Il y a quelques semaines M. Ribbi écrivait encore de Marrakesch :

« En été, le mellah, par 35° de chaleur, devient une fournaise empoisonnée. Aussi les épidémies ne sont-elles pas rares ; la fièvre typhoïde s’abat sur ces pauvres juifs insuffisamment nourris et entassés dans des réduits malsains. Le mois d’Ab est redouté de ces malheureux, car c’est, pensent-ils, « l’époque où le courroux céleste vient rappeler au peuple saint que Juda a péché et qu’il expie toujours ses fautes. » Pénétrons dans un de ces intérieurs misérables : une porte basse donne accès sur une cour encadrée de quatre pièces. Le seuil de la maison franchi, une odeur nauséabonde saisit le visiteur à la gorge ; pas d’air, pas de fenêtre, tout au plus de petites lucarnes prenait jour sur le couloir qui longe les quatre murs ; une mare stagnante croupit au milieu de la cour ; point de cabinet d’aisances : en un mot rien n’entrave et toute favorise le développement des germes et miasmes d’où proviennent les épidémies ; c’est par miracle que le mellah a jusqu’à ce jour échappé à la peste [1].
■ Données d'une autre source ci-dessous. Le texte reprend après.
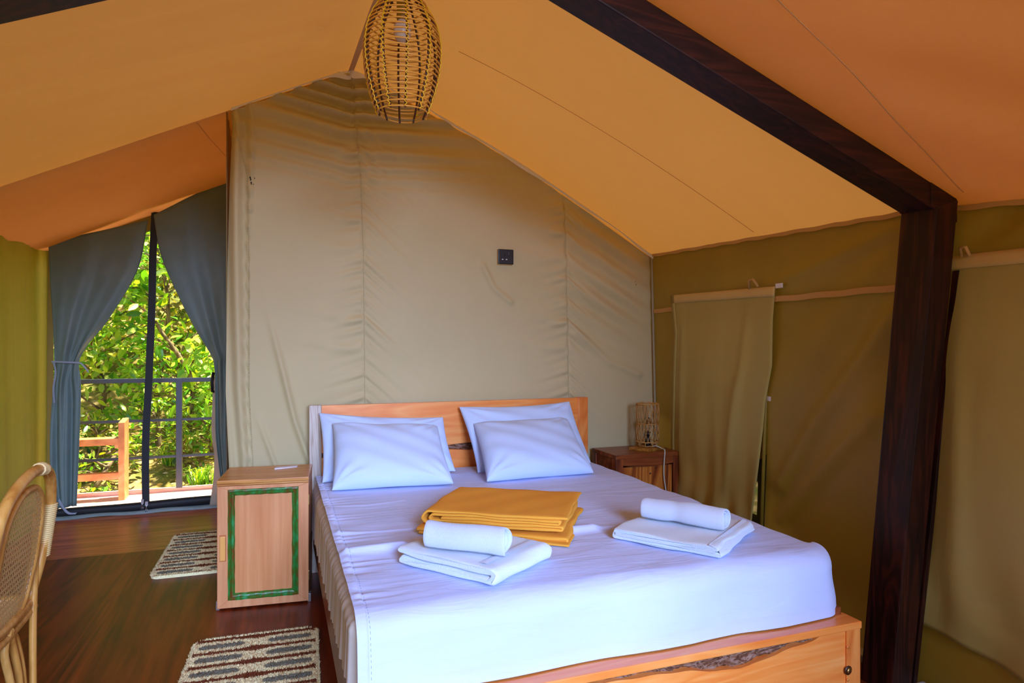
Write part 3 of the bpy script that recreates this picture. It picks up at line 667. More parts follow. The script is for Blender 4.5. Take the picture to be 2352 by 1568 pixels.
# mattress with pleated cover
per = []
x0, x1, y0, y1, rc = .196, 1.995, 1.895, 4.02, .06
def rrect(n):
    pts = []
    for cx, cy, a0 in ((x1-rc, y0+rc, -pi/2), (x1-rc, y1-rc, 0), (x0+rc, y1-rc, pi/2), (x0+rc, y0+rc, pi)):
        for k in range(8): a = a0+pi/2*k/7; pts.append((cx+rc*math.cos(a), cy+rc*math.sin(a), math.cos(a), math.sin(a)))
    P = np.array(pts+[pts[0]]); L_ = np.concatenate([[0], np.cumsum(np.hypot(*np.diff(P[:, :2], axis=0).T))])
    return np.stack([np.interp(np.linspace(0, L_[-1], n, endpoint=False), L_, P[:, c]) for c in range(4)], -1)
Q = rrect(620); zs = np.concatenate([np.linspace(0, .8, 12), [.88, .94, .98, 1.0]]); G = np.zeros((620, len(zs), 3))
for i, (x, y, a, b) in enumerate(Q):
    hem = np.interp(y, [1.9, 4.0], [.372, .292]) if x < .35 else .33
    for j, t in enumerate(zs):
        ins = 0 if t <= .8 else -.045*(1-math.cos((t-.8)/.2*pi/2))
        pl = (.0045*math.sin(y*120+2*math.sin(y*23))+.003*math.sin(y*57+x*30))*(1-t*.75)
        G[i, j] = (x+a*(ins+pl+.006*(1-t)), y+b*(ins+pl), hem+(.568-hem)*t)
mb = MB().grid(G, closed_u=True); mb.add(G[:, -1, :].tolist(), [tuple(range(620))]); 
tag(mb.build('mattress', M['matt']), 'mattress in a pleated cream cover under the white sheet', 'mattress')
# flat sheet over the top, falling over the foot end
ns, nx2 = 300, 190
path = [(3.985, .584), (3.0, .585), (2.3, .585), (2.02, .584)]
for k in range(9):
    a = pi/2*k/8; path.append((1.955-.085*math.sin(a), .50+.084*math.cos(a)))
path += [(1.862, .44), (1.856, .39), (1.853, .348)]
P = np.array(path); L_ = np.concatenate([[0], np.cumsum(np.hypot(*np.diff(P, axis=0).T))])
# denser samples near the foot
ss = L_[-1]*np.linspace(0, 1, ns); py = np.interp(ss, L_, P[:, 0]); pz = np.interp(ss, L_, P[:, 1])
ty = np.gradient(py, ss); tz = np.gradient(pz, ss); nyv, nzv = tz*-1, ty  # normal (y,z)
nyv, nzv = tz, -ty
XSh = np.concatenate([np.linspace(.212, .30, 26), np.linspace(.305, 2.0, nx2-26)])
SS, XX = np.meshgrid(ss, XSh, indexing='ij'); YP = np.interp(SS, ss, py); ZP = np.interp(SS, ss, pz)
D = .0035*waves(XX, SS, 31, 10, (7, 40), .08, .35)+.0025*waves(XX, SS, 33, 8, (14, 60), -.25, .4)
flat = L_[-1]-SS  # distance from the hem at the foot
onTop = np.clip((flat-.30)/.06, 0, 1)
D *= .5+1.2*np.clip((3.6-YP)/.6, 0, 1)
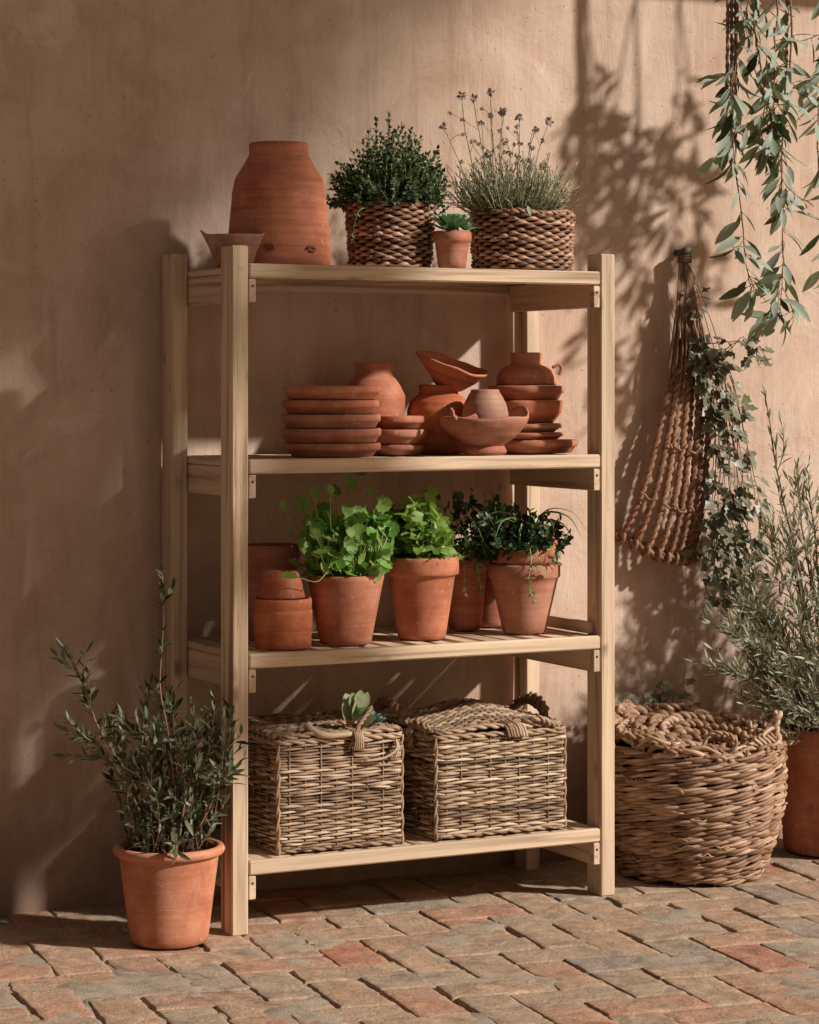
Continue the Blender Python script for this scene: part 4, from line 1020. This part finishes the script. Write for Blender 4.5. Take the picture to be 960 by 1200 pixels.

Voilà les conditions extérieures ; elles permettent d’imaginer la vie qu’on mène dans ces taudis. Les 15 000 juifs du mellah sont entassés réellement les uns sur les autres. Une famille de 10 personnes vit dans une même chambre, pour un loyer de 5 francs par mois, prix d’ailleurs très dur à payer quand le père de famille gagne à peine 0 fr. 75 c. par jour ; comme alimentation, une miche de pain et des olives ; comme vêtements, des haillons sordides. Une natte étendue sur le sol, et voilà le lit, où toute la nichée dort dans une navrante promiscuité ; le matériel de cuisine est des plus simples : un réchaud, deux casseroles, quelques écuelles et cuillers en bois ; la soupe est distribuée par la mère aux garçons, et s’il en reste dans la marmite, ce sera pour la mère et les filles.

La femme travaille. Plusieurs juives de Marrakesch sont couturières. Dans un enclos situé entre le mellah et la m’dinah on peut en voir une cinquantaine de malheureuses, accroupies sur la terre, habillées de chiffons et rapiéçant de vieilles tuniques de soldats ; comme salaire d’une journée de travail, une demi-peseta, soit 0 fr. 40 c. Les mieux payées touchent 0 fr. 60 c.

Les domestiques juives, assez nombreuses, gagnent, de 3 à 5 pesetas par mois. D’autres femmes, pieds nus, une lourde cruche sur l’épaule, font la navette tout le jour entre le réservoir public et les maisons qu’elles approvisionnent d’eau.

  1. Tandis que nous transcrivons cette correspondance une épidémie de typhus et de choléra sévit sur la population des indigents de Fez : par jour, il meurt, en moyenne, 40 juifs pauvres.